The generations-old controversy about which is the highest point in Wiltshire has at last been settled, thanks to satellite technology.

An Ordnance Survey team using the latest global positioning equipment awarded the honour to Milk Hill.

It has finally topped Tan Hill in Pewsey Vale. Both were shown as the highest points on OS maps at 294 metres or just under 1,000 feet.

The debate was rekindled recently when a local radio presenter asked which really was the highest.

And this week the BBC’s Countryfile TV programme took up the challenge.

Bryan Read, whose family has owned and farmed Milk Hill for three generations, was at the summit when Countryfile presenter Julia Bradbury was joined by two amateur hill measurers.

Graham Jackson and John Bernard made their calculations using GPS-based measuring equipment and they tallied almost exactly with the readings of Paul Denyer from the Ordnance Survey using similar equipment.

They agreed that Milk Hill WAS the highest and measured 294.19 metres compared with Tan Hill which was 293.93 metres above sea level, a difference of 26cms (just under ten and a half inches).
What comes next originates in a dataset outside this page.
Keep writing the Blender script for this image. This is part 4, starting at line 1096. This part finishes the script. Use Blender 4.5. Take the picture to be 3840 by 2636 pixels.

Mr Read said that as far as he was concerned there had never been any question that he owned the highest hill in Wiltshire.“You never know but I always understood it was the tallest of the two,” he said.

Some people believed Tan Hill was the highest because it had a trig point on top, but that meant nothing.

It would only take a couple of barrowloads of soil on top of Tan Hill to make a difference, just as villagers did in the Hugh Grant film, The Englishman Who Climbed a Hill But Came Down a Mountain.

The film tells the story of Welsh village where inhabitants were so determined their hill was a mountain that they formed a human chain to carry soil to the top to take it to over 1,000 feet to swing the balance in its favour!